For comparison, let’s look at the root locus results again.

Figure 13  Root Locus Design Load Response

Seems we are about 4X better on settling time. We also have a much smaller dip. Not only that, but the root locus design clocked at 250KHz, and the state space at 200KHz. Also, the root locus had a much smaller delay from measurement to PWM change. In the state space design, all the math was done before the PWM change. Yet it is still much better.

Let’s put them side by side:

Figure 14  Root Locus vs. State Space

Notice the time scales and voltage scales are different. The state space design is on top.

Figure 15  Kelly and Rinne Results

This scope shot came from the paper “Control of DC-DC Converters by Direct Pole Placement and Adaptive Feedforward Gain Adjustment,” by kelly and Rinne 2005.

Recovery is about 60-70uS. Dip around 80mV. Their design used a 25% to 70% load change, for a 1A max output, meaning 0.5A change. My design stepped from 200mA to A.

The design in the paper did not use an integrator, but instead used feed forward. There is basically a control loop that runs slower than the PWM loop and adjusts the gain of the feed forward. I would guess that this is what prevents the overshoot in my design, but it also accounts for the 20mV drop in the output. The gain loop can’t react fast enough to correct the load change in the scope shot.

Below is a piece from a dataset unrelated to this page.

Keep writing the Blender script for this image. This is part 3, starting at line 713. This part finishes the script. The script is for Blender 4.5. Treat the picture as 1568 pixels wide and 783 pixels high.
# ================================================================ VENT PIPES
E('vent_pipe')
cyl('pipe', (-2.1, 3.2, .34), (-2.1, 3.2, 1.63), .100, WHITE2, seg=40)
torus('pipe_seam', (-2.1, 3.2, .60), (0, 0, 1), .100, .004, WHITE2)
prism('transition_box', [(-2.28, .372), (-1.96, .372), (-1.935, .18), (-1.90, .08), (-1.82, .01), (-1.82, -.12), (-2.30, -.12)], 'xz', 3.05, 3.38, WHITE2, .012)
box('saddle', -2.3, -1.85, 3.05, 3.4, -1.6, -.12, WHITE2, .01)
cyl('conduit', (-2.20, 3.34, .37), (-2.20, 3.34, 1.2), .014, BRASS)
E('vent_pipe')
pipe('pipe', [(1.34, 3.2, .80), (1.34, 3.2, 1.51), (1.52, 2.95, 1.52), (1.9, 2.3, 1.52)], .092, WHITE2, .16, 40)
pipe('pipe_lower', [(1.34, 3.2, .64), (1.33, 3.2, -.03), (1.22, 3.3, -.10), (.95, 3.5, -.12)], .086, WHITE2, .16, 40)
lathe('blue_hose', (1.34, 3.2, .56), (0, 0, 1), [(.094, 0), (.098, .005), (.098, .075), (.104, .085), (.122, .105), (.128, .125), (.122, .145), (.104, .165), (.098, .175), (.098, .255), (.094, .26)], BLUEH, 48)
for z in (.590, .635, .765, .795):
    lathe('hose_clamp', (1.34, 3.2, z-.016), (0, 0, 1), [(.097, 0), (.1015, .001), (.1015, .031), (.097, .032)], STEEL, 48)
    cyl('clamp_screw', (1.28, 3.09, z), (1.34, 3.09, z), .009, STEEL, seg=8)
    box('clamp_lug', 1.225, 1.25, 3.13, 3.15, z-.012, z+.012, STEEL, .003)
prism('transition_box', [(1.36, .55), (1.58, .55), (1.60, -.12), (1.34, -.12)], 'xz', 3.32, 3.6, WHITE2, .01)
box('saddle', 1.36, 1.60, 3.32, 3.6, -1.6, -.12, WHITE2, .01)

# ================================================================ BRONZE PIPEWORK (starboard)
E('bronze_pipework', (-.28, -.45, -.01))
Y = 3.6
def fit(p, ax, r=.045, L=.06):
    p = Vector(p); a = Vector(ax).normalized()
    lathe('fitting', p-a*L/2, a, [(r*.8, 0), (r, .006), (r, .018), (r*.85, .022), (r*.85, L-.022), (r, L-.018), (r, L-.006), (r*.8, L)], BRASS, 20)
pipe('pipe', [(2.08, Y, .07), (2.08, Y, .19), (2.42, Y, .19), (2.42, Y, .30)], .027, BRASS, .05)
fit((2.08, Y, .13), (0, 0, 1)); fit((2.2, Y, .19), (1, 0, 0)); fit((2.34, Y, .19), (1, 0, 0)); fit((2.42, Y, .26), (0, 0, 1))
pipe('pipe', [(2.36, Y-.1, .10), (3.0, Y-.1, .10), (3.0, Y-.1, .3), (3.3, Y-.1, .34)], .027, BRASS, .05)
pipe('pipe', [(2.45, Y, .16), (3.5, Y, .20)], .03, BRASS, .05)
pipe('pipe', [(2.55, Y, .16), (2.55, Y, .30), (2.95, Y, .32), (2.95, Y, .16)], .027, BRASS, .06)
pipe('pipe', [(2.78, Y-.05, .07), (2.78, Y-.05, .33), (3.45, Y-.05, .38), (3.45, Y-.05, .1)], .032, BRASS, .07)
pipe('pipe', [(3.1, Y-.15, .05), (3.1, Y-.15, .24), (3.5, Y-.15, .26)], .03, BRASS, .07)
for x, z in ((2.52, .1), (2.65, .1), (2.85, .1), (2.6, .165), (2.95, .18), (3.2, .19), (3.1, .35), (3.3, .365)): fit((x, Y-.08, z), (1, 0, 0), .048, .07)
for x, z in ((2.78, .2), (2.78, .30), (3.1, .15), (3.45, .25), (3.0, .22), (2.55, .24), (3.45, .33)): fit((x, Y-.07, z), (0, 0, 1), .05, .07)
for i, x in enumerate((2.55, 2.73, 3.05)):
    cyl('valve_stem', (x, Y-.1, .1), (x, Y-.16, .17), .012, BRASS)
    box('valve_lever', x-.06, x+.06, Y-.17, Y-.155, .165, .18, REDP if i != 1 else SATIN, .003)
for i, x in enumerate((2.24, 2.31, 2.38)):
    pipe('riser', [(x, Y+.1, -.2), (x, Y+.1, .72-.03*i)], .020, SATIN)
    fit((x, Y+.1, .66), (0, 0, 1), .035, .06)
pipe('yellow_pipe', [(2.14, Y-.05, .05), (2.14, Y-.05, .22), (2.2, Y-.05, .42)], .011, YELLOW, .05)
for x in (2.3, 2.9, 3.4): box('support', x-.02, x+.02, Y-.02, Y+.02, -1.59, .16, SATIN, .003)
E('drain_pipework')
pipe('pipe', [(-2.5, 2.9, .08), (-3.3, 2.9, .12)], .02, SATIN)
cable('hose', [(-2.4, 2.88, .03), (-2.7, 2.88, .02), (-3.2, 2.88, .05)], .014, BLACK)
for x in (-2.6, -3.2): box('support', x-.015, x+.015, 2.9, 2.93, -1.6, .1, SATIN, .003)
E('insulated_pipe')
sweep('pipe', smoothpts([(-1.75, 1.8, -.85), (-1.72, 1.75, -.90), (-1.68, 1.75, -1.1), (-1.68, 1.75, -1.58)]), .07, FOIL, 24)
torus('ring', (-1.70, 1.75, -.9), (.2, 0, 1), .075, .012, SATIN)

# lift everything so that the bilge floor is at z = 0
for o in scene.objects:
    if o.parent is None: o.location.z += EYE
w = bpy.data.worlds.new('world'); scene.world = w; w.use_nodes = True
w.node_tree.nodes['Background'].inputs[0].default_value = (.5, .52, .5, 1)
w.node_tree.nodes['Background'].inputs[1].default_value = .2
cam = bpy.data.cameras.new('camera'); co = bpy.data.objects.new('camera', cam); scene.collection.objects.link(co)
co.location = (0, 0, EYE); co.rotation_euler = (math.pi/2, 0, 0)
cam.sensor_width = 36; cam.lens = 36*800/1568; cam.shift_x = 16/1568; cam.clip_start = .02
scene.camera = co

This gives a point of reference for the performance achieved by the design presented..

Wrap up

So what’s the bottom line here? Basically, moving poles gives a better response than adding poles and zeros. If your an analog designer, you have change your mind set from adding to shifting. However, all your skills about choosing where you want the poles to be applies, as long as you can transfer those skills from the s-domain to the z-domain.